Job: Without the images, write out the whole listing exactly.

Dataset extract:

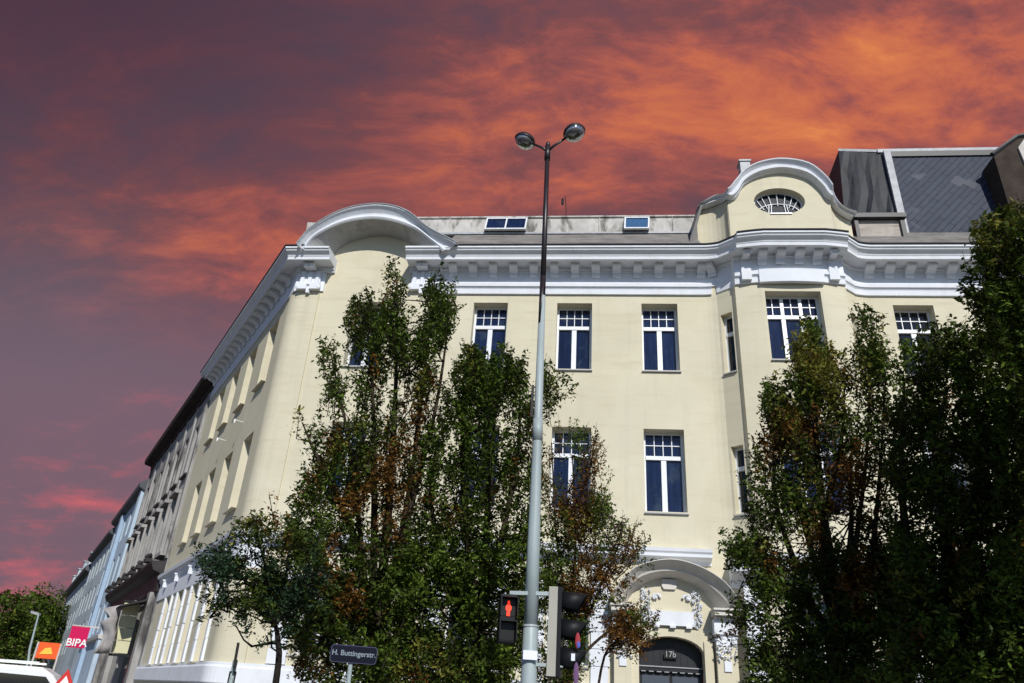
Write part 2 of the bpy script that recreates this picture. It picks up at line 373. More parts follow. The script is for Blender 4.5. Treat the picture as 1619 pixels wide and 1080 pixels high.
# ------------------------------------------------------------------ corner house: plan path
AR = math.radians
def path_main():
    """left to right along the outside of the walls; returns (xy, outvec, key)"""
    P = []
    P.append((SP(13.15), N2, 's'))
    P.append((SP(.35), N2, 's0'))
    a, c, b = SP(.35), C0, FP(.35)
    for i in range(1, 6):
        t = i / 6; p = (1 - t) ** 2 * a + 2 * t * (1 - t) * c + t * t * b; nv = N2 * (1 - t) + NV * t; nv = nv / np.linalg.norm(nv)
        P.append((p, nv, 'c'))
    P.append((FP(.35), NV, 'u0'))
    for u in (1.15, 4.12, 4.95, 13.7): P.append((FP(u), NV, 'm'))
    for t in (10, 20, 30, 72, 81, 90): P.append((FP(13.7 + .94 * math.sin(AR(t)), .65 * (1 - math.cos(AR(t)))), NV, 'a'))
    for u in (14.9, 15.15, 15.42, 17.24, 17.5, 17.75, 17.98):
        P.append((FP(u, .65 + .2 * (1 - ((u - 16.31) / 1.67) ** 2)), NV, 'b'))
    for t in (81, 72, 30, 20, 10, 0): P.append((FP(18.9 - .92 * math.sin(AR(t)), .65 * (1 - math.cos(AR(t)))), NV, 'r'))
    P.append((FP(28), NV, 'e'))
    return P
PATH = path_main()
NP_ = len(PATH)
_c = N2 @ NV; _a = (.8 - _c) / (1 - _c * _c); _b = (1 - .8 * _c) / (1 - _c * _c)
PATHC = [(SP(13.15), N2 * .8, 's'), (C0, N2 * _a + NV * _b, 'c')] + PATH[7:]
# miter scale at the rounded corner is ~1
def sweep(mb, i0, i1, prof, closed=True, mi=0, path=None):
    """prof: list of (offset, z). sweeps profile between path indices"""
    pts = (path or PATH)[i0:i1 + 1]; n = len(prof)
    vs = [p + v * o + Z * z for p, v, _ in pts for o, z in prof]
    fs = []
    m = n if closed else n - 1
    for i in range(len(pts) - 1):
        for j in range(m):
            a = i * n + j; b = i * n + (j + 1) % n; fs.append((a, a + n, b + n, b))
    if closed: fs += [tuple(range(n)), tuple((len(pts) - 1) * n + j for j in range(n - 1, -1, -1))]
    return mb.add(vs, fs, mi)
def subpath(i0, i1, a=None, b=None):
    pts = list(PATH[i0:i1 + 1]); return pts
IDX_U0 = 7; IDX_115 = 8; IDX_412 = 9; IDX_495 = 10; IDX_137 = 11; IDX_BAYL = 17; IDX_BAYR = 24; IDX_R0 = 30; IDX_END = 31

house = root('corner_house', 'cream three-storey corner house with white cornices and curved gables', 'house', tuple(C0))
REV = .34
wall = MB()
OPEN = []      # (origin point at wall plane bottom-centre, right vec, out vec, w, h, kind)
def seg_wall(i, openings, z0=0, z1=14.95, rev=REV):
    """openings in distance along the segment: (a,b,za,zb,kind)"""
    p, q = PATH[i][0], PATH[i + 1][0]; Ls = np.linalg.norm(q - p); r = (q - p) / Ls; o = np.array([r[1], -r[0], 0])
    xs = sorted({0, Ls, *[x for w_ in openings for x in w_[:2]]}); zs = sorted({z0, z1, *[z for w_ in openings for z in w_[2:4]]})
    for x0, x1 in zip(xs, xs[1:]):
        for za, zb in zip(zs, zs[1:]):
            xm, zm = (x0 + x1) / 2, (za + zb) / 2
            if any(w_[0] < xm < w_[1] and w_[2] < zm < w_[3] for w_ in openings): continue
            wall.quad(p + r * x0 + Z * za, p + r * x1 + Z * za, p + r * x1 + Z * zb, p + r * x0 + Z * zb)
    for a, b, za, zb, kind in openings:
        A, B = p + r * a, p + r * b; i_ = -o * rev
        wall.quad(A + Z * za, A + Z * zb, A + i_ + Z * zb, A + i_ + Z * za)
        wall.quad(B + Z * za, B + i_ + Z * za, B + i_ + Z * zb, B + Z * zb)
        wall.quad(A + Z * zb, B + Z * zb, B + i_ + Z * zb, A + i_ + Z * zb)
        wall.quad(A + Z * za, A + i_ + Z * za, B + i_ + Z * za, B + Z * za)
        OPEN.append(((A + B) / 2 + Z * za, r, o, b - a, zb - za, kind))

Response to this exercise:
Write part 2 of the bpy script that recreates this picture. It picks up at line 373. More parts follow. The script is for Blender 4.5. Treat the picture as 1619 pixels wide and 1080 pixels high.
# ------------------------------------------------------------------ corner house: plan path
AR = math.radians
def path_main():
    """left to right along the outside of the walls; returns (xy, outvec, key)"""
    P = []
    P.append((SP(13.15), N2, 's'))
    P.append((SP(.35), N2, 's0'))
    a, c, b = SP(.35), C0, FP(.35)
    for i in range(1, 6):
        t = i / 6; p = (1 - t) ** 2 * a + 2 * t * (1 - t) * c + t * t * b; nv = N2 * (1 - t) + NV * t; nv = nv / np.linalg.norm(nv)
        P.append((p, nv, 'c'))
    P.append((FP(.35), NV, 'u0'))
    for u in (1.15, 4.12, 4.95, 13.7): P.append((FP(u), NV, 'm'))
    for t in (10, 20, 30, 72, 81, 90): P.append((FP(13.7 + .94 * math.sin(AR(t)), .65 * (1 - math.cos(AR(t)))), NV, 'a'))
    for u in (14.9, 15.15, 15.42, 17.24, 17.5, 17.75, 17.98):
        P.append((FP(u, .65 + .2 * (1 - ((u - 16.31) / 1.67) ** 2)), NV, 'b'))
    for t in (81, 72, 30, 20, 10, 0): P.append((FP(18.9 - .92 * math.sin(AR(t)), .65 * (1 - math.cos(AR(t)))), NV, 'r'))
    P.append((FP(28), NV, 'e'))
    return P
PATH = path_main()
NP_ = len(PATH)
_c = N2 @ NV; _a = (.8 - _c) / (1 - _c * _c); _b = (1 - .8 * _c) / (1 - _c * _c)
PATHC = [(SP(13.15), N2 * .8, 's'), (C0, N2 * _a + NV * _b, 'c')] + PATH[7:]
# miter scale at the rounded corner is ~1
def sweep(mb, i0, i1, prof, closed=True, mi=0, path=None):
    """prof: list of (offset, z). sweeps profile between path indices"""
    pts = (path or PATH)[i0:i1 + 1]; n = len(prof)
    vs = [p + v * o + Z * z for p, v, _ in pts for o, z in prof]
    fs = []
    m = n if closed else n - 1
    for i in range(len(pts) - 1):
        for j in range(m):
            a = i * n + j; b = i * n + (j + 1) % n; fs.append((a, a + n, b + n, b))
    if closed: fs += [tuple(range(n)), tuple((len(pts) - 1) * n + j for j in range(n - 1, -1, -1))]
    return mb.add(vs, fs, mi)
def subpath(i0, i1, a=None, b=None):
    pts = list(PATH[i0:i1 + 1]); return pts
IDX_U0 = 7; IDX_115 = 8; IDX_412 = 9; IDX_495 = 10; IDX_137 = 11; IDX_BAYL = 17; IDX_BAYR = 24; IDX_R0 = 30; IDX_END = 31

house = root('corner_house', 'cream three-storey corner house with white cornices and curved gables', 'house', tuple(C0))
REV = .34
wall = MB()
OPEN = []      # (origin point at wall plane bottom-centre, right vec, out vec, w, h, kind)
def seg_wall(i, openings, z0=0, z1=14.95, rev=REV):
    """openings in distance along the segment: (a,b,za,zb,kind)"""
    p, q = PATH[i][0], PATH[i + 1][0]; Ls = np.linalg.norm(q - p); r = (q - p) / Ls; o = np.array([r[1], -r[0], 0])
    xs = sorted({0, Ls, *[x for w_ in openings for x in w_[:2]]}); zs = sorted({z0, z1, *[z for w_ in openings for z in w_[2:4]]})
    for x0, x1 in zip(xs, xs[1:]):
        for za, zb in zip(zs, zs[1:]):
            xm, zm = (x0 + x1) / 2, (za + zb) / 2
            if any(w_[0] < xm < w_[1] and w_[2] < zm < w_[3] for w_ in openings): continue
            wall.quad(p + r * x0 + Z * za, p + r * x1 + Z * za, p + r * x1 + Z * zb, p + r * x0 + Z * zb)
    for a, b, za, zb, kind in openings:
        A, B = p + r * a, p + r * b; i_ = -o * rev
        wall.quad(A + Z * za, A + Z * zb, A + i_ + Z * zb, A + i_ + Z * za)
        wall.quad(B + Z * za, B + i_ + Z * za, B + i_ + Z * zb, B + Z * zb)
        wall.quad(A + Z * zb, B + Z * zb, B + i_ + Z * zb, A + i_ + Z * zb)
        wall.quad(A + Z * za, A + i_ + Z * za, B + i_ + Z * za, B + Z * za)
        OPEN.append(((A + B) / 2 + Z * za, r, o, b - a, zb - za, kind))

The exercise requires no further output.